§ **What to produce**
Restate, exactly and only, the lines from the first through the line containing "SC.camera = cam".

· · ·

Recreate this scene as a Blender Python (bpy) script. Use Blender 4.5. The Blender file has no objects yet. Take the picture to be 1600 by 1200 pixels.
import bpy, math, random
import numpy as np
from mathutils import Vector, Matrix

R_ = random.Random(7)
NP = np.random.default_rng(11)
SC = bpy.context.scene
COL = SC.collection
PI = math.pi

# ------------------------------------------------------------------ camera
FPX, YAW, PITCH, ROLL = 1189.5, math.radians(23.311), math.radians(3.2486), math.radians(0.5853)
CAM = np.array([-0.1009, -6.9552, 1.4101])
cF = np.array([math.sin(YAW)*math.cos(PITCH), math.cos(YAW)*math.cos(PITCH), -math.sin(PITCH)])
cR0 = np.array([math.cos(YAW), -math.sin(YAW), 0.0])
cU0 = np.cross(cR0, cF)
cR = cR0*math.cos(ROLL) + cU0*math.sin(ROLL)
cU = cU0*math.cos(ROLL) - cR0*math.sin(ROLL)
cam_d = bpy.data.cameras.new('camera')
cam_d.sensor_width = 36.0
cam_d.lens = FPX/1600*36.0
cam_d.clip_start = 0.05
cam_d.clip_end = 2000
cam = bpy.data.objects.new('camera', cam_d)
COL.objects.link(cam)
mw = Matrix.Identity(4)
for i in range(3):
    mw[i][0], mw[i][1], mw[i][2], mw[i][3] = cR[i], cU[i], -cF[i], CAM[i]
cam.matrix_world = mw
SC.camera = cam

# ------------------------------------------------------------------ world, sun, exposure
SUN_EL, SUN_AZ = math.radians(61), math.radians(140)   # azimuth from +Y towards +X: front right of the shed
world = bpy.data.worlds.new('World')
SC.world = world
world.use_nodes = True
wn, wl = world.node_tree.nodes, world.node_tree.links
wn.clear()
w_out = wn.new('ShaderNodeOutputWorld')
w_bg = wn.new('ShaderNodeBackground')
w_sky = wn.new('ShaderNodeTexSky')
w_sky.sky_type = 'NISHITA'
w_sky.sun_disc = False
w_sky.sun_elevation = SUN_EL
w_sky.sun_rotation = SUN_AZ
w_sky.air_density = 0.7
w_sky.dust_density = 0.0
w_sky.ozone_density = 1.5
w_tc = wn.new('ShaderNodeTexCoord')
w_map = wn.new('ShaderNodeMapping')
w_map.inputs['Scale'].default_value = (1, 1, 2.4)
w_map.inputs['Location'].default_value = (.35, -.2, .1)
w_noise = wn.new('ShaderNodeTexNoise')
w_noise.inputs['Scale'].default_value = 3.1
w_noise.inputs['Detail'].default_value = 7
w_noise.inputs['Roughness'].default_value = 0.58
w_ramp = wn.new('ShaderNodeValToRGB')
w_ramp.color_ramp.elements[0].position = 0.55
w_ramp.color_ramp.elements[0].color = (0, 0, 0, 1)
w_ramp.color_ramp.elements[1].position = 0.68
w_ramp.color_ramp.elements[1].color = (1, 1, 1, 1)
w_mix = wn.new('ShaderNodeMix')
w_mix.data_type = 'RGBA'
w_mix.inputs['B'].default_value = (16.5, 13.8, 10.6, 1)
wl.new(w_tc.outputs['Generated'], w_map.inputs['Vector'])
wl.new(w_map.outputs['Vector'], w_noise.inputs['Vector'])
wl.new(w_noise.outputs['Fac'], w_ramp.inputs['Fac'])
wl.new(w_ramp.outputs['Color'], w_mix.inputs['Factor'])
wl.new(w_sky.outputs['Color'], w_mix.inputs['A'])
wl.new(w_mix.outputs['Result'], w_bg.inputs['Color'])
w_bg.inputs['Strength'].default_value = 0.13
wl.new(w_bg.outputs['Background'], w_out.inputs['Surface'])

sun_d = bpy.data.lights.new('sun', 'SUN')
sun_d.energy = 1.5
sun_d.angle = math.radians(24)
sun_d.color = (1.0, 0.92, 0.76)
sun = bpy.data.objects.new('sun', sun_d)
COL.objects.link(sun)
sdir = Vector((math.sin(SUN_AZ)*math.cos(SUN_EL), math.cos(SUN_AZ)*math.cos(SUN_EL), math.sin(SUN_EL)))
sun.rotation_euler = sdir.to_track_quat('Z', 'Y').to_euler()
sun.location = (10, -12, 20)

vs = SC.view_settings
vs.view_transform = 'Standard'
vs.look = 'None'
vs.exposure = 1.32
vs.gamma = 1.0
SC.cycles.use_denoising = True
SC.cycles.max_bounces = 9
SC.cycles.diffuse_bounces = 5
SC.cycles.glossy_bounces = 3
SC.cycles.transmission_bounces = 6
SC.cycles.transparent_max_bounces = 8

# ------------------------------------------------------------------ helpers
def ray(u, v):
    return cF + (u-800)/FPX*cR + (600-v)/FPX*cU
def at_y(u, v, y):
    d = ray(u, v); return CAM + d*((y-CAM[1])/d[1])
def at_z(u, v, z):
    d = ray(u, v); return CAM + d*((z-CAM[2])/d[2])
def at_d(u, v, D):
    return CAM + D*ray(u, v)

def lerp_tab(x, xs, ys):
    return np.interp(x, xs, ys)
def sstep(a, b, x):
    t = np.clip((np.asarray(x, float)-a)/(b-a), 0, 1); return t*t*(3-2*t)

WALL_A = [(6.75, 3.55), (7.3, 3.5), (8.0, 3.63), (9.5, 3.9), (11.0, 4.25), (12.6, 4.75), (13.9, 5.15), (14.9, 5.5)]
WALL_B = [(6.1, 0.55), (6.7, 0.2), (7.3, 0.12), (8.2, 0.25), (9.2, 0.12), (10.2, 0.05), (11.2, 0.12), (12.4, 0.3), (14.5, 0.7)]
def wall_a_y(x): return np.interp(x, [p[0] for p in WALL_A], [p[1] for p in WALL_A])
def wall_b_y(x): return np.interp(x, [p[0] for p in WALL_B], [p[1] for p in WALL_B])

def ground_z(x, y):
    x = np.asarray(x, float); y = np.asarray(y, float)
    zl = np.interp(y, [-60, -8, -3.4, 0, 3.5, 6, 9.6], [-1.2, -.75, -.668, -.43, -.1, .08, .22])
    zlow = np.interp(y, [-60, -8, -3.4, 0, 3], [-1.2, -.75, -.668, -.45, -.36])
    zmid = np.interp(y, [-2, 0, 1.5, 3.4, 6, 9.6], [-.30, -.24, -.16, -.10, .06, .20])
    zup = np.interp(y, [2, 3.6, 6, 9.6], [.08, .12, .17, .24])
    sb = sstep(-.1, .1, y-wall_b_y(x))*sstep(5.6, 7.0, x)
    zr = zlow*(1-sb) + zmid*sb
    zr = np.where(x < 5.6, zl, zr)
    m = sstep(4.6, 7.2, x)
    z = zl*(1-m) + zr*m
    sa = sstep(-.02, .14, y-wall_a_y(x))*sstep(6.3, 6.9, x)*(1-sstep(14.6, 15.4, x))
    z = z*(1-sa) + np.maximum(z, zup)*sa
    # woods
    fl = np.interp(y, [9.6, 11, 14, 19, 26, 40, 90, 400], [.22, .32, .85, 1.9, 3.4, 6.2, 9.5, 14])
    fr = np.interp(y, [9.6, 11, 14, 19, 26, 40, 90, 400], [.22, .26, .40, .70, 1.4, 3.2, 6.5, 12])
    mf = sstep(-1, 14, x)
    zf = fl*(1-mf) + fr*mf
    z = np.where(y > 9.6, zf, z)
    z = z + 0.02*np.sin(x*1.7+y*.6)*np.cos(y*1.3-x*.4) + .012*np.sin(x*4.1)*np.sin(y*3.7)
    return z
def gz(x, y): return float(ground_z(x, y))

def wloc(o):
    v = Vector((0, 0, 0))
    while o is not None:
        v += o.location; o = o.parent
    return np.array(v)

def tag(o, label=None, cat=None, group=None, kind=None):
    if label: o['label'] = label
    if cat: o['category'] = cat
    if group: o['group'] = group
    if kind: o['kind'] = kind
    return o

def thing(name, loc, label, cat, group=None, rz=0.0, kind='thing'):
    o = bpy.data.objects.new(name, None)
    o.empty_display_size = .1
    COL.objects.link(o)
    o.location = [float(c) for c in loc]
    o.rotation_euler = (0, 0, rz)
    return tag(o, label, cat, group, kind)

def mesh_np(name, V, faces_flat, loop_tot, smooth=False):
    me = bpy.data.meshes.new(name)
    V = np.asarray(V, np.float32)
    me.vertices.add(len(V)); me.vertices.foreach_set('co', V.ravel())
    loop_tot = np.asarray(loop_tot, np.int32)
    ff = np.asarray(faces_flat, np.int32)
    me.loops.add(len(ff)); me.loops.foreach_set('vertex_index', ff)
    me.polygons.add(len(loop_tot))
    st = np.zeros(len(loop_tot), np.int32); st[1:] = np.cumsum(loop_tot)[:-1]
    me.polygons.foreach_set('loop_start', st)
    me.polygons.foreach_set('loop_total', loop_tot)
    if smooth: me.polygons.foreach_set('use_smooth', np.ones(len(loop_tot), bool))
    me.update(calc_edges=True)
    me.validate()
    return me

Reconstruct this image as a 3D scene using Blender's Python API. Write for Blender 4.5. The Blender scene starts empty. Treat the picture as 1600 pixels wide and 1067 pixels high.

· · ·

§ **Solution below**
Recreate this scene as a Blender Python (bpy) script. Use Blender 4.5. The Blender file has no objects yet. Take the picture to be 1600 by 1200 pixels.
import bpy, math, random
import numpy as np
from mathutils import Vector, Matrix

R_ = random.Random(7)
NP = np.random.default_rng(11)
SC = bpy.context.scene
COL = SC.collection
PI = math.pi

# ------------------------------------------------------------------ camera
FPX, YAW, PITCH, ROLL = 1189.5, math.radians(23.311), math.radians(3.2486), math.radians(0.5853)
CAM = np.array([-0.1009, -6.9552, 1.4101])
cF = np.array([math.sin(YAW)*math.cos(PITCH), math.cos(YAW)*math.cos(PITCH), -math.sin(PITCH)])
cR0 = np.array([math.cos(YAW), -math.sin(YAW), 0.0])
cU0 = np.cross(cR0, cF)
cR = cR0*math.cos(ROLL) + cU0*math.sin(ROLL)
cU = cU0*math.cos(ROLL) - cR0*math.sin(ROLL)
cam_d = bpy.data.cameras.new('camera')
cam_d.sensor_width = 36.0
cam_d.lens = FPX/1600*36.0
cam_d.clip_start = 0.05
cam_d.clip_end = 2000
cam = bpy.data.objects.new('camera', cam_d)
COL.objects.link(cam)
mw = Matrix.Identity(4)
for i in range(3):
    mw[i][0], mw[i][1], mw[i][2], mw[i][3] = cR[i], cU[i], -cF[i], CAM[i]
cam.matrix_world = mw
SC.camera = cam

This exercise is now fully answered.